If \(\theta\) is positive, then the direction is obtained by going counter-clockwise from the axis, and if \(\theta\) is negative, then the direction is obtained by going clockwise from the axis, as seen from \(+z\) axis.
If \((x,y) \) is in first or fourth quadrant, the direction is with respect to the positive \(x \) axis, and if \((x,y) \) is in second or third quadrant, the direction is with respect to the negative \(x \) axis.

Direction of Vector in 3-Dimensions:

If the vector is in three-dimensions, for instance, the position of a star, we would need to specify two angles to describe the direction. One way to do that is familiar to you when you use the latitude and azimuth angles to locate places on the Earth. Another way is to give angles of the vector with the Cartesian axes.

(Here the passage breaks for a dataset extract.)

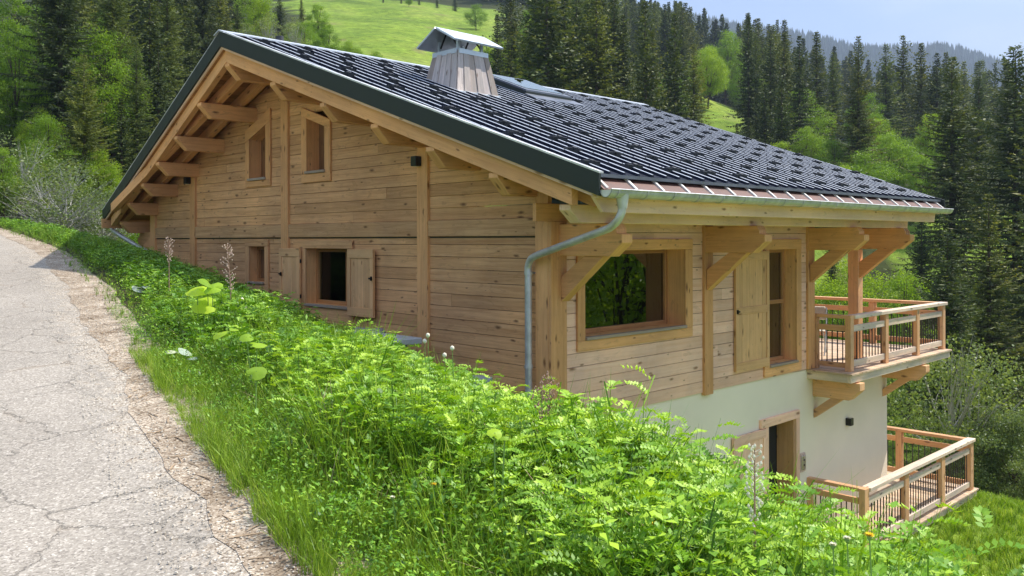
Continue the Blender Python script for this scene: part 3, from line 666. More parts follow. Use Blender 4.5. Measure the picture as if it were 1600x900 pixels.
# copper flashing with battens at the eave
mb = MB(); mb.hexa([(-0.66, -1.335, 0.480), (8.56, -1.335, 0.480), (8.56, -1.175, 0.600), (-0.66, -1.175, 0.600), (-0.66, -1.335, 0.488), (8.56, -1.335, 0.488), (8.56, -1.175, 0.612), (-0.66, -1.175, 0.612)], (1, 0, 0), .5)
cf = mb.build('eave_flashing', M_COPPER, house)
x = -0.60
while x < 8.5:
    MB().beam((x, -1.33, 0.500), (x, -1.18, 0.624), 0.032, 0.02).build('batten', M_BATTEN, cf); x += 0.475
MB().box(-0.68, 8.60, -1.235, -1.170, 0.615, 0.650, 'x').build('eave_edge_strip', M_EDGE, house)
# gutter (half round) with hooks
def gutter(x0, x1, y, z, r=0.075):
    mb = MB(); n = 10
    P = [(math.cos(math.pi + math.pi * k / n) * r, math.sin(math.pi + math.pi * k / n) * r) for k in range(n + 1)]
    Q = [(p[0] * 0.94, p[1] * 0.94) for p in P]
    ring = P + Q[::-1]
    mb.prism(ring, (x0, y, z), (0, 1, 0), (0, 0, 1), (1, 0, 0), x1 - x0)
    g = mb.build('gutter', M_ZINC, house, smooth=True)
    MB().tube([(x0, y - r, z + 0.004), (x1, y - r, z + 0.004)], 0.009, 8).build('gutter_bead', M_ZINC, g, smooth=True)
    for xe in (x0, x1 - 0.004): MB().prism(P, (xe, y, z), (0, 1, 0), (0, 0, 1), (1, 0, 0), 0.004).build('gutter_end', M_ZINC, g)
    x = x0 + 0.12
    while x < x1:
        h = MB(); pts = [(x, y + math.cos(math.pi + math.pi * k / 8) * (r + 0.006), z + math.sin(math.pi + math.pi * k / 8) * (r + 0.006)) for k in range(9)]
        for i in range(8): h.beam(pts[i], pts[i + 1], 0.022, 0.005, up=(0, pts[i][1] - y + 1e-4, pts[i][2] - z))
        h.build('gutter_hook', M_ZINC, g); x += 0.475
    return g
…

Spherical Angle Variables for Directions in 3-Dimensional Space. Spherical coordinates has two angles, the polar angle \(\theta \) between the vector and the positive \(z \) axis, and the azimuth \(\phi \) between the projection of the vector on the \(xy\) plane and the positive \(x \) axis. Note that \(\phi \) is not the direct angle between the vector and \(x \) axis but the angle of the projection. From the components \((x, y, z) \) these angles can be computed by the following formulas.

\begin{align} \amp \cos\,\theta = \dfrac{z}{r}, \tag{4.1.4}\\ \amp \tan\,\phi = \dfrac{y}{x}\tag{4.1.5} \end{align}

After computing, you would need to interpret the values vis-a-vis the octant the point \((x,y,z) \) lies.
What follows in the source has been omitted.